Nei decenni successivi all’Unità, il professionismo architettonico milanese, formatosi alla scuola di Camillo Boito, venne chiamato a rispondere alla crescita di una città in rapida trasformazione; la borghesia settentrionale, infatti, esaurita la spinta nazionale e moderatamente progressista delle guerre d’indipendenza, si concentrò nella creazione di un capitalismo industriale e finanziario, che impose a Milano una rigida maglia edilizia a livello urbanistico e architettonico, sia sul centro che sulle periferie. Tuttavia, nelle scuciture di questa trama, gli stessi imprenditori cercarono di risarcire l’utenza popolare e operaia con interventi di edilizia assistenziale, in quello stile “neolombardo” o “neoromanico” (con mattoni a vista a bande orizzontali e decorazioni in cotto) sul quale si era espresso con favore Carlo Cattaneo dalle pagine del “Politecnico”.
In questo ampio programma di interventi, che si articolava in scuole primarie e professionali, istituzioni benefiche e assistenziali, complessi industriali e abitazioni operaie, rientrano gli Asili Notturni Lorenzo e Teresa Sonzogno realizzati nel 1884 in via Sottocorno 26-28 (attualmente 46-48) da Luigi Mazzocchi, la cui figura professionale appare, in tal senso, emblematica: nato nel 1844 e morto nel 1925, ingegnere civile laureato al Politecnico nel 1866, tra le molte opere realizzò a Milano il quartiere operaio di Porta Vittoria tra via Sottocorno e via Marcona (1884); le case popolari della Società edificatrice di case operaie in via Campo Lodigiano (1884); il cimitero di Musocco (1886-95); il salone della Camera del lavoro in via Crocefisso 15-17 (1894); il Ricovero notturno Levi in via Cesare Balbo 23 (1902-1905); il Pio albergo Trivulzio (1906-10); la sede della società Gondrand in via Pontaccio 21 (1908-10) e le case per ferrovieri in piazzale Lodi (1911).

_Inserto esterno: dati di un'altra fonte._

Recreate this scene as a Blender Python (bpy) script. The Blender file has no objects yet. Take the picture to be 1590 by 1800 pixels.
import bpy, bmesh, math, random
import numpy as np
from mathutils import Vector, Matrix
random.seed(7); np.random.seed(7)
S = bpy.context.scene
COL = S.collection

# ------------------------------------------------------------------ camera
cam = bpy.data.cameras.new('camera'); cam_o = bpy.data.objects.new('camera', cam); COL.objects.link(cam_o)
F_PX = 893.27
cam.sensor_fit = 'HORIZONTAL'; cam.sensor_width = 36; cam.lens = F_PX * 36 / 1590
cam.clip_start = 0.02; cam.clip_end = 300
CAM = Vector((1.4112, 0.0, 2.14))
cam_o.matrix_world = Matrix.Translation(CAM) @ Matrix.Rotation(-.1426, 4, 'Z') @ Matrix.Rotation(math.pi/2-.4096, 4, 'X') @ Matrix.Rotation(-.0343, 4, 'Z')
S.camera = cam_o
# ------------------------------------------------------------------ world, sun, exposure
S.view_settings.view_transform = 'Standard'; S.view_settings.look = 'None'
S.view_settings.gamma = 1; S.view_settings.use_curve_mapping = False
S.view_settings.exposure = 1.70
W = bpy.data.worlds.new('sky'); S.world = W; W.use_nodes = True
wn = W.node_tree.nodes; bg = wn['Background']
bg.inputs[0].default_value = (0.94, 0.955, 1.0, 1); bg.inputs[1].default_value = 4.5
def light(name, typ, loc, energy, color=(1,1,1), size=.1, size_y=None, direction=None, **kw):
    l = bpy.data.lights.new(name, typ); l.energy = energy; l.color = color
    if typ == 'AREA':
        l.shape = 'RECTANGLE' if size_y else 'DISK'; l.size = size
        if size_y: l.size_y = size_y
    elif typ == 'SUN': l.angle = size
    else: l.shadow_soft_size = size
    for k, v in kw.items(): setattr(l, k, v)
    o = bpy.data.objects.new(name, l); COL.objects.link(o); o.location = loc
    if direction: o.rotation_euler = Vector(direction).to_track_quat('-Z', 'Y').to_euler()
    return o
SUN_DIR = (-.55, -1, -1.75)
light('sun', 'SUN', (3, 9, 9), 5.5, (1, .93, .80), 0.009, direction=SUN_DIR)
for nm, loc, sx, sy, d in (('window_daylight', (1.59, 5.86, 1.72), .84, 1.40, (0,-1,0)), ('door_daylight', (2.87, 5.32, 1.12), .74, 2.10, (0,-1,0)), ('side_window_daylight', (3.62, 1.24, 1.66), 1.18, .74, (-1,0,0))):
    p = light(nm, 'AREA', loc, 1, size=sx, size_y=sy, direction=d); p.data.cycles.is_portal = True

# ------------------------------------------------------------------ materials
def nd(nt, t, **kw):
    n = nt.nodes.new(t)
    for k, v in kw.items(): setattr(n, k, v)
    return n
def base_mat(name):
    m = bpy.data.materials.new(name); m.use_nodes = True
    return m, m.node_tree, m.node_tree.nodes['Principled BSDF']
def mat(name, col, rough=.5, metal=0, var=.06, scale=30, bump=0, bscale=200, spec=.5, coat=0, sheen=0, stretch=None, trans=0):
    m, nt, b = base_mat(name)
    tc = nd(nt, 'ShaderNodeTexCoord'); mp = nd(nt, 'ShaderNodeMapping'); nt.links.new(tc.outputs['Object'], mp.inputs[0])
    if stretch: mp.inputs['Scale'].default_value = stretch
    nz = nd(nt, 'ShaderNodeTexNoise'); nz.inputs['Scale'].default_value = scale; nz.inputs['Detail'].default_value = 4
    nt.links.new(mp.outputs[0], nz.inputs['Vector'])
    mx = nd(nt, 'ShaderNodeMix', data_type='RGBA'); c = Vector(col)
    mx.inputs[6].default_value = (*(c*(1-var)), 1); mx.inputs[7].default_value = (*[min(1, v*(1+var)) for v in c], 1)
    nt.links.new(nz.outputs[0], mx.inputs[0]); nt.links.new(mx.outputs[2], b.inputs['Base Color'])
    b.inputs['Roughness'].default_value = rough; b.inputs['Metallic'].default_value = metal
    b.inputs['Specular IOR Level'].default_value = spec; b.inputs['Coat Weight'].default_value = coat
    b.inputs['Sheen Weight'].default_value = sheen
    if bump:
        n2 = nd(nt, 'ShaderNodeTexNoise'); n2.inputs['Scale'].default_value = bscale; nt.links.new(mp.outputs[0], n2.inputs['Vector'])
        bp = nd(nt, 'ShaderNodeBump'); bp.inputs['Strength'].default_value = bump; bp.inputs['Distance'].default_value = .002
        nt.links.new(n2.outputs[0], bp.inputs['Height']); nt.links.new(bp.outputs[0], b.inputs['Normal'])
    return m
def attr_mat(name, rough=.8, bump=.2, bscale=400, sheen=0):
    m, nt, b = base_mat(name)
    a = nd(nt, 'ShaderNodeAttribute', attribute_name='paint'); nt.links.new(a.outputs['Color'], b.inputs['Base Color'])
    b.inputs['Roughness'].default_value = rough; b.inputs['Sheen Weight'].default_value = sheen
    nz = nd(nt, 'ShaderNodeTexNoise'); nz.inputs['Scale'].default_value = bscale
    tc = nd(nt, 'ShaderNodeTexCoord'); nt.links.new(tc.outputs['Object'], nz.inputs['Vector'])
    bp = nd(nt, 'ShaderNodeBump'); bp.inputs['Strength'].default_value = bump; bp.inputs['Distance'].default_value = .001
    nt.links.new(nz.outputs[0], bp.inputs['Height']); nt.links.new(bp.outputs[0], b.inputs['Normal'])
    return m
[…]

Gli Asili Notturno Sonzogno furono, dunque, tra le prime realizzazioni di Mazzocchi (che non volle ricompensa per la sua opera): si trattava di due edifici, costruiti sul fronte di “una via soleggiata, allegra per verdura abbondante”, uno per gli uomini e uno per le donne, costruiti con una pianta a T su due aree di 600 mq. (dei quali 525 mq. coperti), con due piani fuori terra nel corpo d’ingresso, un solo piano nel corpo allungato e un piano sotterraneo; il disegno era molto semplice, basato su un rivestimento in pietra al piano terra e intonaco rosa al piano superiore, una copertura a falde e un fregio con il nome dell’istituzione sulla facciata.
Ogni edificio comprendeva, al piano terreno, un vestibolo, una sala d’aspetto (che serviva da refettorio, sala di lettura e “scaldatoio”), un archivio, una sala di disinfezione, un piccolo bagno, il grande dormitorio con 60 letti, due locali con latrine, lavabi e docce e due cortili laterali, mentre al primo piano, un’anticamera, una piccola camera a quattro letti, un’infermeria a tre letti, due camere per il direttore o la direttrice, un guardaroba e un locale con latrina e lavabo. Dai locali della direzione posti al primo piano era possibile il controllo sui dormitori, i quali essendo esposti ad est e ovest, erano luminosi e arieggiati. I letti erano in metallo, con rete elastica, materasso e coperte in lana e accanto era collocato una cassettone contenente un paio di zoccoli. Per il cibo si provvedeva ordinando i pasti alle Cucine economiche collegate dalla linea tranviaria sulla circonvallazione.
Nel 1899 venne realizzato, sull’area di 360 mq. situata fra i due edifici, lo stabilimento docce, funzionante per gli asili ma anche come servizio pubblico, costituito da un piano rialzato coperto a terrazza (usato come stenditoio nella buona stagione) e da un piano sotterraneo dove erano collocate le caldaie per il riscaldamento generale e dell’acqua. Tra il 1925 e il 1930 i due edifici vennero ristrutturati per aumentare il numero dei letti disponibili.
Della cerimonia di inaugurazione degli asili, nel novembre 1884, tra i molti discorsi pronunciati vanno ricordate le parole di Gaetano Pini, che vedeva nell’istituzione benefica dei due asili, intitolati ai genitori di Edoardo Sonzogno, dei veri e propri monumenti civili, “i nuovi templi della religione del cuore, dedicati al culto delle umane sventure”.